Witzemann: Aus unserer Sicht auf jeden Fall. Natürlich wollen wir das noch weiterentwickeln und deutlich vergrößern. Mit der angesprochenen Kombination aus vielen Dingen hier bei weXelerate sehen wir uns auch als einzigartiges Angebot, das man auch skalieren kann.
Costigan: Das macht dann auch den Unterschied zu Berlin oder London, wo vieles sehr auf einzelne Bereiche fokussiert ist. Aber was wir beide noch dazubringen, ist unsere Internationalität. Claudia und ich decken mit unserer Erfahrung gemeinsam einen großen Teil der Welt ab.
Wenn man sich über Start-ups unterhält, treffen oft zwei Pole aufeinander: Die eine Seite, die beklagt, dass immer noch zu wenig und zu langsam passiert, die andere Seite, die in der ganzen Szene einen übertriebenen Hype kritisiert. Was ist Ihr Blick darauf?
Witzemann: Ich komme ja aus dem Bereich der Transformation und es ist nunmal so, dass es immer besonders schnelle und auch langsamere gibt. Beides hat seine Berechtigung. Es gibt unterschiedliche Geschwindigkeiten und die passenden Paare werden sich finden. Dafür sind wir auch da. Es gibt innovative Themen, wo es nicht schnell genug geht, etwa der Unterhaltungsbereich oder wenn wir uns Fintechs anschauen. Dann gibt es andere Bereiche, wo es zum Beispiel stark um Sicherheit geht und es eben langsamer sein muss. Diese unterschiedlichen Geschwindigkeiten, die Unternehmen brauchen, sollten wir auch hier bei weXelerate abbilden. Dass einige Start-ups schneller und agiler sein werden als vielleicht einige der Corporates ist normal und dafür ist diese Zusammenarbeit auch da.
Costigan: Da seh ich unseren Job ganz stark: Beim Brückenbauen zwischen diesen beiden Polen. Wir werden die Ungeduld der einen mit der anderen Seite auszugleichen versuchen und den Großen vielleicht auch einmal sagen: Kommt in die Gänge.
Ein dauerhaftes Problem in der Start-up- und Tech-Welt ist auch der Frauenmangel. Haben Sie sich hier besondere Ziele gesetzt?
Witzemann: Als ehemalige Physikstudentin kenne ich natürlich das Problem. Wir waren 500 Studierende, die gemeinsam angefangen haben und davon zwei Frauen. Es gibt derzeit sicher noch einen Mangel an Frauen, die in technische Berufe gehen. Umso mehr freut es mich, dass ich jetzt mit Gabrielle zusammenarbeiten kann. Ich glaube, dass hier eine Vorbildwirkung ganz wichtig ist. Wenn es Vorbilder gibt, ist es auch einfacher, sich zu identifizieren und da reicht eben nicht nur eines.

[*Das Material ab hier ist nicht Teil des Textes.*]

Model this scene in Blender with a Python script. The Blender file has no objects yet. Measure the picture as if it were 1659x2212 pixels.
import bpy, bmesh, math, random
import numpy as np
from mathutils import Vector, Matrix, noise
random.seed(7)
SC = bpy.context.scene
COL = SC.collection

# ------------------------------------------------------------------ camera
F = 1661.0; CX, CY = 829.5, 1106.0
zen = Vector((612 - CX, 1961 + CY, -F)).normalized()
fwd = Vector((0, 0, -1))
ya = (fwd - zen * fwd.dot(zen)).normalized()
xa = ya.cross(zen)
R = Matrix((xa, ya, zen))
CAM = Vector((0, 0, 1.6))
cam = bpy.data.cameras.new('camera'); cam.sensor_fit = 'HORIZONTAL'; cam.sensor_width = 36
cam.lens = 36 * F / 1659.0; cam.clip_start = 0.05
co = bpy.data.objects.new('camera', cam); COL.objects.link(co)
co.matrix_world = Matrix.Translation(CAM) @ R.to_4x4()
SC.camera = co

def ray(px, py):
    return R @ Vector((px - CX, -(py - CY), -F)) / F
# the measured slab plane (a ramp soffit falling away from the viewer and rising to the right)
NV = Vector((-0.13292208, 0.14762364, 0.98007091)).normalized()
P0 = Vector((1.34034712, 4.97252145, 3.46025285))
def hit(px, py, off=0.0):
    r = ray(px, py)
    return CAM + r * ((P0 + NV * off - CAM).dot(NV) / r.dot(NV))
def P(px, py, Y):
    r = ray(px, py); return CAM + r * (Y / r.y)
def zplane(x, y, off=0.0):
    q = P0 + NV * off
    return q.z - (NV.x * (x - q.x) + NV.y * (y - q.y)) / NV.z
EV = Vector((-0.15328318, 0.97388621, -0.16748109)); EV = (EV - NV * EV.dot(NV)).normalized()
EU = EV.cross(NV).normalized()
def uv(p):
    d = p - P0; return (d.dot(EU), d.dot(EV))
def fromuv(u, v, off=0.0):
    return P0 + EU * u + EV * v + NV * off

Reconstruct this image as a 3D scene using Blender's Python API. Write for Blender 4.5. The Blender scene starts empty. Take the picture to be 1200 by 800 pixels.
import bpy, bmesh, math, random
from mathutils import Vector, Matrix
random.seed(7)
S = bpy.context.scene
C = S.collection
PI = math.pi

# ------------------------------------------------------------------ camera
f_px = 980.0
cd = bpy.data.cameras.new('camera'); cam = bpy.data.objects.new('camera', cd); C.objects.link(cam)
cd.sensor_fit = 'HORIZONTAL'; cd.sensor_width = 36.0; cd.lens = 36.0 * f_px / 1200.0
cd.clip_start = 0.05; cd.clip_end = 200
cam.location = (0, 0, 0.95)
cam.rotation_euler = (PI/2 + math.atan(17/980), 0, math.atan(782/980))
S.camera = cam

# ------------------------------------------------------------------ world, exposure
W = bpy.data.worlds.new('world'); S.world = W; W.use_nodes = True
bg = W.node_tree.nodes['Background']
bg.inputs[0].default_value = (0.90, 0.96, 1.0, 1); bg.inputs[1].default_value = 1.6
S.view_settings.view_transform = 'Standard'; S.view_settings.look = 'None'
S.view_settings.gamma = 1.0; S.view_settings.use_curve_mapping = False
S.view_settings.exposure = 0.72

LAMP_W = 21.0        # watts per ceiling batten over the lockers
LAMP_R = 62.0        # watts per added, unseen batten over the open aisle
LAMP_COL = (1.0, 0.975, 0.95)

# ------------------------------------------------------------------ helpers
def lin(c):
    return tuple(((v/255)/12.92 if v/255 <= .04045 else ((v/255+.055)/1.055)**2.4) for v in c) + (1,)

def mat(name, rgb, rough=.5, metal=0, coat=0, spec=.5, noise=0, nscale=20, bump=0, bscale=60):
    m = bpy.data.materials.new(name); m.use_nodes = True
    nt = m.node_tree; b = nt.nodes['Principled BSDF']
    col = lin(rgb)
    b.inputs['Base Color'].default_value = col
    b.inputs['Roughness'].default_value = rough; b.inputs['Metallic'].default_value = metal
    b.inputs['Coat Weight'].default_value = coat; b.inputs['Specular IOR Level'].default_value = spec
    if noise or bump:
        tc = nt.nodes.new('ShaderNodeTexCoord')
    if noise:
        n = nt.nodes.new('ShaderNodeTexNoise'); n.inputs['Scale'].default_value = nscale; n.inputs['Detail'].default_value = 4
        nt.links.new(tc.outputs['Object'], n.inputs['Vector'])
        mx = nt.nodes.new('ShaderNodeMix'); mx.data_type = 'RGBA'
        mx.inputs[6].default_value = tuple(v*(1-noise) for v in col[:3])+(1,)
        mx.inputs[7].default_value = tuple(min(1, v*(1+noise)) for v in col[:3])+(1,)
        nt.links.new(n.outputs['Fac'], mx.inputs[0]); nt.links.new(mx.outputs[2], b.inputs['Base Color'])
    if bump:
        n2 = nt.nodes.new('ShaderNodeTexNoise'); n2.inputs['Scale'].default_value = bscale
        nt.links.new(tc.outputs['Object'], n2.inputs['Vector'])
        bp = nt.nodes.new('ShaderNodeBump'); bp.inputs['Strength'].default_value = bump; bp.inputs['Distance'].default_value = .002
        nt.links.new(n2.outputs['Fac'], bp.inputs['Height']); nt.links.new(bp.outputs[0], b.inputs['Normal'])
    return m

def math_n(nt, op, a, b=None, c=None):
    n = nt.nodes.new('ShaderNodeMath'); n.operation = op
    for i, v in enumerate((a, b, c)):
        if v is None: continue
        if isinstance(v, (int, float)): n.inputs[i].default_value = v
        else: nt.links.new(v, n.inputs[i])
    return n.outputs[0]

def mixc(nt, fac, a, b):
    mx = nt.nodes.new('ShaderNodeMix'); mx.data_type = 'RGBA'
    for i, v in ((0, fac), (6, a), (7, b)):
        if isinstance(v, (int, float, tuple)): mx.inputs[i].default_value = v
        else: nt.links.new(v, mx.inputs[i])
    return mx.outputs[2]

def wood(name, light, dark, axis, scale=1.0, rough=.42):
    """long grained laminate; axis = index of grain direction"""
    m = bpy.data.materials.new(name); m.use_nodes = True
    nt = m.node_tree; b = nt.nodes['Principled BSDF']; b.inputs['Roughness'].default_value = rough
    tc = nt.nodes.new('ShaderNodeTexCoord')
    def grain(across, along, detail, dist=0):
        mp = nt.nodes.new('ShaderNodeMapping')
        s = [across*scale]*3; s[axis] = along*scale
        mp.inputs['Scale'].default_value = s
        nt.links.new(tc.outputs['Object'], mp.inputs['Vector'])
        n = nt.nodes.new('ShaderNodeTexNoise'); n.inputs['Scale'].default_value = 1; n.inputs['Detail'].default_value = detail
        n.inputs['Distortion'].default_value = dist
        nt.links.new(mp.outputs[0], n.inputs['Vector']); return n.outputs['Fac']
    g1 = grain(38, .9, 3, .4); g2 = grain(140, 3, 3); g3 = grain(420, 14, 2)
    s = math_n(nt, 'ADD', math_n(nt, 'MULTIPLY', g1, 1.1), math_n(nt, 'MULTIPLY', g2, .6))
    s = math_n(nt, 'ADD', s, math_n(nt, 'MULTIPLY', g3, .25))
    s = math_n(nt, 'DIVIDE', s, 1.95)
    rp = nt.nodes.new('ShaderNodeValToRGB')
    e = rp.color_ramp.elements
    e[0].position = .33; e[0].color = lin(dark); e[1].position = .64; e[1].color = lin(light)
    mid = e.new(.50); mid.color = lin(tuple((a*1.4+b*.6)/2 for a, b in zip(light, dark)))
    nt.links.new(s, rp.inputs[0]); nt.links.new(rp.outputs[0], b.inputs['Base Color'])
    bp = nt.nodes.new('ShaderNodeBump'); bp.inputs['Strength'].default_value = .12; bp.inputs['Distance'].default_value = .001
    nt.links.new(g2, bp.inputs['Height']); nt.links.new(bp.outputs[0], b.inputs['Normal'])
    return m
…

Costigan: Das Thema hat mich auch bisher schon stark begleitet. Ich begleite zum Beispiel auch mehrere Programme, die sich um Frauen mit Migrationshintergrund drehen. Wir versuchen junge Mädchen zu ermutigen, in technische Bereiche hineinzugehen. Bei weXelerate konkret besteht das Team aktuell aus 35 Prozent Frauen, noch ohne uns. Das Tolle dabei ist: Es handelt sich hier nicht nur um die sogenannten klassischen Bereiche. Denn oft wird das in großen Firmen sehr verwässert, indem Admin-Bereiche, HR, Marketing, etc. stolz eingerechnet und als Frauenanteil präsentiert werden. Bei weXelerate finden sich Frauen quer durch alle Funktionen und mit uns werden wir dann bei einem Anteil von 45 Prozent liegen.
Wie wird man bei weXelerate künftig mit Konkurrenz, wie anderen Start-up-Hubs, umgehen? Sind auch Kooperationen geplant?
Witzemann: Grundsätzlich verfolgen wir einen Open-Innovation-Ansatz. Deswegen sind wir prinzipiell offen für alles. Wir wollen skalieren, das ist klar. Grundsätzlich ist noch nichts vorgegeben, wir wollen das Thema Innovation offen nach vorne treiben.
Costigan: Es wird sicherlich Bereiche des Wettbewerbs geben, und andere, wo wir nach Zusammenarbeit suchen. Innovation geht ohnehin nur mit Kollaboration.